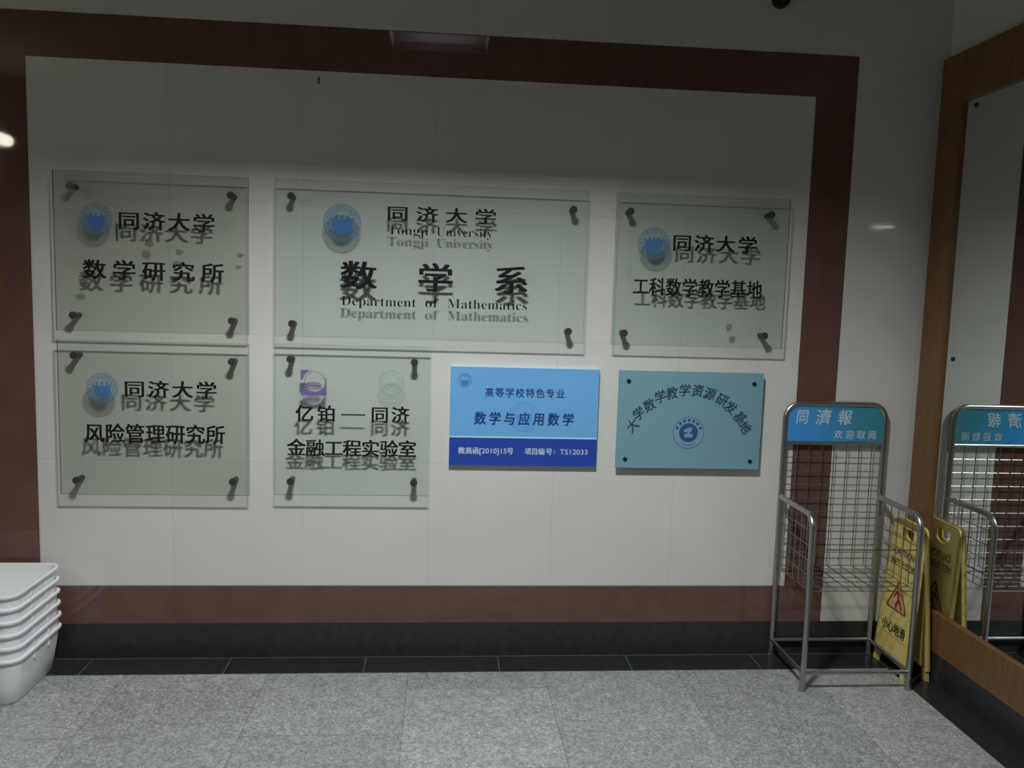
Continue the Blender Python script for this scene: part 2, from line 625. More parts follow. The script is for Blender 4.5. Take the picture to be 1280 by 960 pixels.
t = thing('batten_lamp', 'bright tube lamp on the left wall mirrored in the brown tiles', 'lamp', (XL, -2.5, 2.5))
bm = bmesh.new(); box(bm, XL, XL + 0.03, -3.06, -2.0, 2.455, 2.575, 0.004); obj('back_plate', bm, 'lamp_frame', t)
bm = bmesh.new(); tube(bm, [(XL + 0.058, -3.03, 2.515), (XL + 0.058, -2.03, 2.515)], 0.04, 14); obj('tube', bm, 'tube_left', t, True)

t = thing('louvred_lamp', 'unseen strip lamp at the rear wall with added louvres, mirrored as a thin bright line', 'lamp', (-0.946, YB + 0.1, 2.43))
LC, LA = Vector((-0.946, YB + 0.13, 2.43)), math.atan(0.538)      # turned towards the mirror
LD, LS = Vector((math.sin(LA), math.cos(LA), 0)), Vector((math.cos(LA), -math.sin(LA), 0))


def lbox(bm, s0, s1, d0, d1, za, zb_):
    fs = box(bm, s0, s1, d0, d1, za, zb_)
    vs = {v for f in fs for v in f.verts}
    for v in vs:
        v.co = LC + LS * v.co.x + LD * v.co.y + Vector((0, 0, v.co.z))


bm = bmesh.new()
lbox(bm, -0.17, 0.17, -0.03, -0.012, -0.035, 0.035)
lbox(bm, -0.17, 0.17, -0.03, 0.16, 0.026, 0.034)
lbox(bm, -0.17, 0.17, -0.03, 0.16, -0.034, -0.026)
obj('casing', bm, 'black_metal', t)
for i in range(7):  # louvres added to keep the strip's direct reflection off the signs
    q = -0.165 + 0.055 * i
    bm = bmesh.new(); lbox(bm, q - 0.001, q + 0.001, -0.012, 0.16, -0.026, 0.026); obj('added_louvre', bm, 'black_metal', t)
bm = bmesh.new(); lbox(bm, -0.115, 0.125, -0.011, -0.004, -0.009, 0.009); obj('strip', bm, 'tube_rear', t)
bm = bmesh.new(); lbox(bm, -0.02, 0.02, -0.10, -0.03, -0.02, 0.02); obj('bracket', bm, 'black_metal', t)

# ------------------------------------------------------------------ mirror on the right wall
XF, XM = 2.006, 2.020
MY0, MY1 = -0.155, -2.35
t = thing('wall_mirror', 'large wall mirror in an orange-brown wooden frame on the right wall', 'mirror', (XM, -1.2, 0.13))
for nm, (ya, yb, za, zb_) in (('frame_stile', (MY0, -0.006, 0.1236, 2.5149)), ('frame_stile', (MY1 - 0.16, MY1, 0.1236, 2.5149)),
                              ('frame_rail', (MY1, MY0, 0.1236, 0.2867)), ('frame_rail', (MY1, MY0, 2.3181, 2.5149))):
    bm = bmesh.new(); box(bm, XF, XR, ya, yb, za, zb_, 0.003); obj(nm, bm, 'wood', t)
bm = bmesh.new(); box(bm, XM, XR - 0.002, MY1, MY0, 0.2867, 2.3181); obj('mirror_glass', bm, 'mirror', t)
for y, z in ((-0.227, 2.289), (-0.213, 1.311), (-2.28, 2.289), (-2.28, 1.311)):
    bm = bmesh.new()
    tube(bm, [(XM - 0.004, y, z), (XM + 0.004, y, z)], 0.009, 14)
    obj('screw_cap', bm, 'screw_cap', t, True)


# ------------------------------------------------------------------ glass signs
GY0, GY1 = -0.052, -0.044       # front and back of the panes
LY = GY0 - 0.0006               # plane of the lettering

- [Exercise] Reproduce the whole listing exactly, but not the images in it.

- [Complete output]
Continue the Blender Python script for this scene: part 2, from line 625. More parts follow. The script is for Blender 4.5. Take the picture to be 1280 by 960 pixels.
t = thing('batten_lamp', 'bright tube lamp on the left wall mirrored in the brown tiles', 'lamp', (XL, -2.5, 2.5))
bm = bmesh.new(); box(bm, XL, XL + 0.03, -3.06, -2.0, 2.455, 2.575, 0.004); obj('back_plate', bm, 'lamp_frame', t)
bm = bmesh.new(); tube(bm, [(XL + 0.058, -3.03, 2.515), (XL + 0.058, -2.03, 2.515)], 0.04, 14); obj('tube', bm, 'tube_left', t, True)

t = thing('louvred_lamp', 'unseen strip lamp at the rear wall with added louvres, mirrored as a thin bright line', 'lamp', (-0.946, YB + 0.1, 2.43))
LC, LA = Vector((-0.946, YB + 0.13, 2.43)), math.atan(0.538)      # turned towards the mirror
LD, LS = Vector((math.sin(LA), math.cos(LA), 0)), Vector((math.cos(LA), -math.sin(LA), 0))


def lbox(bm, s0, s1, d0, d1, za, zb_):
    fs = box(bm, s0, s1, d0, d1, za, zb_)
    vs = {v for f in fs for v in f.verts}
    for v in vs:
        v.co = LC + LS * v.co.x + LD * v.co.y + Vector((0, 0, v.co.z))


bm = bmesh.new()
lbox(bm, -0.17, 0.17, -0.03, -0.012, -0.035, 0.035)
lbox(bm, -0.17, 0.17, -0.03, 0.16, 0.026, 0.034)
lbox(bm, -0.17, 0.17, -0.03, 0.16, -0.034, -0.026)
obj('casing', bm, 'black_metal', t)
for i in range(7):  # louvres added to keep the strip's direct reflection off the signs
    q = -0.165 + 0.055 * i
    bm = bmesh.new(); lbox(bm, q - 0.001, q + 0.001, -0.012, 0.16, -0.026, 0.026); obj('added_louvre', bm, 'black_metal', t)
bm = bmesh.new(); lbox(bm, -0.115, 0.125, -0.011, -0.004, -0.009, 0.009); obj('strip', bm, 'tube_rear', t)
bm = bmesh.new(); lbox(bm, -0.02, 0.02, -0.10, -0.03, -0.02, 0.02); obj('bracket', bm, 'black_metal', t)

# ------------------------------------------------------------------ mirror on the right wall
XF, XM = 2.006, 2.020
MY0, MY1 = -0.155, -2.35
t = thing('wall_mirror', 'large wall mirror in an orange-brown wooden frame on the right wall', 'mirror', (XM, -1.2, 0.13))
for nm, (ya, yb, za, zb_) in (('frame_stile', (MY0, -0.006, 0.1236, 2.5149)), ('frame_stile', (MY1 - 0.16, MY1, 0.1236, 2.5149)),
                              ('frame_rail', (MY1, MY0, 0.1236, 0.2867)), ('frame_rail', (MY1, MY0, 2.3181, 2.5149))):
    bm = bmesh.new(); box(bm, XF, XR, ya, yb, za, zb_, 0.003); obj(nm, bm, 'wood', t)
bm = bmesh.new(); box(bm, XM, XR - 0.002, MY1, MY0, 0.2867, 2.3181); obj('mirror_glass', bm, 'mirror', t)
for y, z in ((-0.227, 2.289), (-0.213, 1.311), (-2.28, 2.289), (-2.28, 1.311)):
    bm = bmesh.new()
    tube(bm, [(XM - 0.004, y, z), (XM + 0.004, y, z)], 0.009, 14)
    obj('screw_cap', bm, 'screw_cap', t, True)


# ------------------------------------------------------------------ glass signs
GY0, GY1 = -0.052, -0.044       # front and back of the panes
LY = GY0 - 0.0006               # plane of the lettering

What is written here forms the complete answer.